Corporate Stock Option Tax Deduction in the Cross-Hairs Yet Again

February 15, 2013

Last week, Sen. Carl Levin (D-MI) recycled his proposal to limit tax deductions for exercised stock options by including it in the “Cut Unjustified Tax Loopholes Act” (S. 268), which he introduced in an effort to offset the budget cuts that would be imposed by sequestration.  The stock options proposal, which Sen. Levin has introduced in previous Congresses as the “Ending Excessive Corporate Deductions for Stock Options Act,” would limit corporate tax deductions for stock options to the accounting expense shown on the company's books when options are granted.  Currently, companies can take a deduction for the compensation realized by any employee when stock options are exercised.  The proposal also would change the treatment of stock options as performance-based compensation under section 162(m) of the tax code.  This change would reduce the deductions for stock options by including compensation realized from stock options exercises toward the $1 million limit on non-performance-based deductible compensation for the CEO and other covered executives.  Sen.

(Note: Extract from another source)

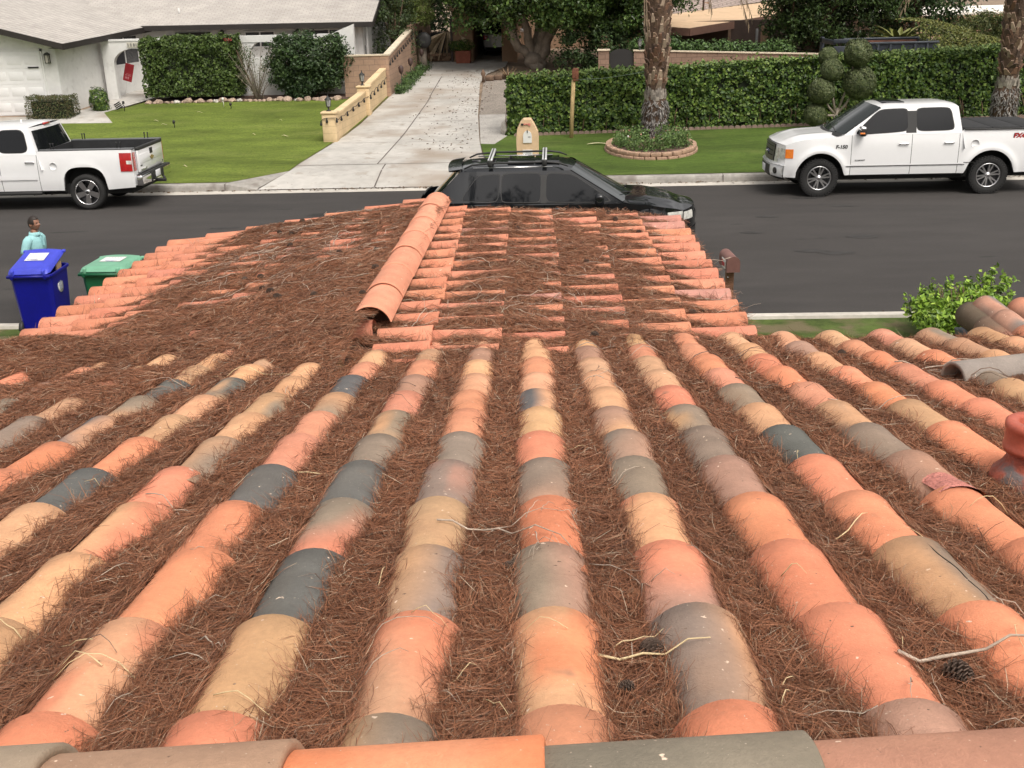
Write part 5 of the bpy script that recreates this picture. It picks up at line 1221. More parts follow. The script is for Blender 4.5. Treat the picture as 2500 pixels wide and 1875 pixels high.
# red sign on a stake, leaning
g0 = (-16.62, 42.95, zt(42.9)); sgn = empty('yard_sign', g0, 0, 'red sign on a thin leaning stake inside the white arch', 'sign')
b = MB(); Ms = Matrix.Rotation(R(17), 4, 'Y'); b.tube([Ms @ Vector((0, 0, 0)), Ms @ Vector((0, 0, .75))], .008, 6); b.build('stake', M_frame, sgn)
b = MB(); b.box((-.17, -.012, .62), (.17, .004, 1.28), Ms); b.build('panel', mat('sign_red', (.38, .02, .03), .5, var=.15), sgn)
b = MB()
for x0, x1, z0, z1 in ((-.10, -.02, .70, .78), (.0, .05, .70, .80), (-.11, -.05, .82, .86), (-.02, .11, .83, .855), (-.08, .10, .885, .90)): b.box((x0, -.016, z0), (x1, -.0125, z1), Ms)
b.build('lettering', mat('sign_pink', (.55, .22, .24), .6, var=.2), sgn)
for (xp, yp, s, c, lab) in ((304, 272, .28, 1, 'tilted black solar lamp with a comb shaped top at the lawn edge by the path'), (546, 262, .26, 0, 'clear glass garden stake light standing on the lawn'), (564, 266, .14, 1, 'short black garden light lying on the lawn'), (426, 312, .16, 1, 'small black sprinkler standing in the lawn')):
    q = ground(xp, yp); rt = empty('garden_light' if 'sprink' not in lab else 'sprinkler', tuple(q), 0, lab, 'garden light' if 'sprink' not in lab else 'sprinkler')
    b = MB(); b.tube([(0, 0, 0), (.02, 0, s*.6), (-.04, 0, s)], [.012, .014, .014], 6)
    if c and s > .2:
        for k in range(4): b.box((-.20+.0*k, -.03, s-.02+.06*k-.1), (.04, .03, s+.02+.06*k-.1), Matrix.Rotation(R(-28), 4, 'Y'))
    b.build('stem', M_blk if c else M_clear, rt)
    b = MB(); b.lathe([(.03, s-.02), (.045, s), (.04, s+.07), (.0, s+.09)], 12, caps=False); b.build('head', M_clear if not c else M_blk, rt)
r = random.Random(5)
for i, (xp, yp) in enumerate(((382, 297), (401, 306), (488, 276), (686, 295), (696, 334), (1464, 353), (620, 330), (452, 408))):
    q = ground(xp, yp); n_ = 8; big = xp == 1464
    b = MB(); ln = .75 if big else r.uniform(.09, .22); wd = ln*(.09 if big else .22); a = r.uniform(-.4, .4)
    b.grid(lambda u, v: (ln*(u-.5), wd*math.sin(PI*(.06+.88*u))*(v-.5)*2, .02+.02*math.sin(u*5)+(v-.5)**2*.02), 8, 2)
    lf = b.build('dry_leaf', mat('dry_leaf', (.62, .55, .36), .8, var=.2, vscale=9), None, loc=(q[0], q[1], q[2]+.012), rz=a)
    tag(lf, 'long pale dry palm leaf lying on the lawn beside the planter' if big else 'pale dry leaf lying on the clipped lawn', 'leaf', None if big else 'dry leaves on the lawns')

# ---------------------------------------------------------------- walls along the driveway
M_cream = mat_tex('cream_block', (.66, .50, .30), (.64, .48, .285), (.56, .42, .25), 'yz', .40, .20, .012, var=.10)
lw = empty('low_wall', (-6.4, 37, zt(37)), 0, 'low cream painted block wall stepping up along the driveway, with square piers', 'wall')
def pillar(x, y, h, w=.21):
    z = zt(y); b.rbox((x-w, y-w, z-.1), (x+w, y+w, z+h), .025); b.rbox((x-w-.03, y-w-.03, z+h-.0), (x+w+.03, y+w+.03, z+h+.075), .03)
b = MB(); pillar(-6.70, 33.08, .80); pillar(-6.42, 37.75, .88); Mi(b.build('pier', M_cream), lw)
def runwall(p, q, h0, h1, t=.10):
    n_ = 8
    for i in range(n_):
        u0, u1 = i/n_, (i+1)/n_; (xa, ya), (xb, yb) = [(p[0]+(q[0]-p[0])*u, p[1]+(q[1]-p[1])*u) for u in (u0, u1)]
        za, zb = zt(ya), zt(yb); ha, hb = h0+(h1-h0)*u0, h0+(h1-h0)*u1
        prof_ = [(-t, -.1), (t, -.1), (t, None), (t+.025, None), (t+.02, .06), (-t-.02, .06), (-t-.025, None), (-t, None)]
        L0 = [(xa+dx, ya, za+(dz if dz is not None and dz < 0 else ha+(dz or 0))) for dx, dz in prof_]; L1 = [(xb+dx, yb, zb+(dz if dz is not None and dz < 0 else hb+(dz or 0))) for dx, dz in prof_]
        m_ = len(prof_); b.add(L0+L1, [(k, (k+1) % m_, m_+(k+1) % m_, m_+k) for k in range(m_)]+([tuple(range(m_))[::-1]] if i == 0 else [])+([tuple(range(m_, 2*m_))] if i == n_-1 else []), False)
b = MB(); runwall((-6.66, 33.3), (-6.44, 37.52), .72, .74); Mi(b.build('wall', M_cream), lw)
b = MB(); runwall((-6.40, 37.98), (-6.30, 41.58), .86, .96); Mi(b.build('wall', M_cream), lw)
def post_lantern(x, y, z, label):
    root = empty('lantern', (x, y, z), 0, label, 'lantern', 'lanterns on the cream piers'); b = MB()
    b.lathe([(.075, 0), (.07, .02), (.03, .04), (.025, .10), (.05, .12), (.06, .14)], 16); b.build('base', M_blk, root)
    b = MB(); b.lathe([(.055, .14), (.085, .33)], 8, caps=False); b.build('lamp_glass', mat('lantern_glass', (.32, .33, .33), .12, var=.3, vscale=20, coat=1), root)
    b = MB()
    for k in range(6): a = k*PI/3; b.tube([(.058*math.cos(a), .058*math.sin(a), .14), (.088*math.cos(a), .088*math.sin(a), .335)], .006, 5)
    b.lathe([(.105, .335), (.10, .35), (.05, .40), (.02, .42), (.012, .46), (.018, .48), (.0, .50)], 16, caps=False); b.lathe([(.104, .334), (.0, .334)], 16, caps=False); b.build('cap', M_blk, root)
post_lantern(-6.72, 33.08, zt(33.08)+.875, 'black lantern on the pier at the street end of the cream wall'); post_lantern(-6.46, 37.75, zt(37.75)+.955, 'black lantern on the middle pier of the cream wall')
M_blockY = mat_tex('tan_block_side', (.36, .235, .165), (.33, .215, .15), (.27, .185, .135), 'yz', .40, .20, .014, var=.14)
M_blockX = mat_tex('tan_block_front', (.37, .245, .17), (.335, .22, .155), (.27, .185, .135), 'xz', .40, .20, .014, var=.14)
M_cap = mat('pale_coping', (.60, .52, .40), .9, var=.1)
bw = empty('block_wall', (-6.2, 46, zt(46)), 0, 'tall tan concrete block wall with pale coping along the left of the driveway', 'wall')
b = MB(); b.cur = 0; b.prism([(41.64, .7), (48.6, .7), (48.6, 2.92), (41.64, 2.30)], -6.27, -6.08, 'x'); b.cur = 1; b.box((-7.75, 41.50, .7), (-6.078, 41.638, 2.32)); b.cur = 0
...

Levin described the proposals as eliminating “a loophole that allows large corporations to exploit what is in effect a federal subsidy that helps pay for the compensation awarded to their executives.”  However, under his approach, companies would be able to take a deduction for stock options that may never produce compensation if the stock price declines.  Some estimates predict that the provision would raise $25 billion over 10 years.  The full bill, which also limits tax deductions for companies that move operations offshore and increases taxes on carried interest received by hedge fund managers, is estimated to save as much as $200 billion over 10 years.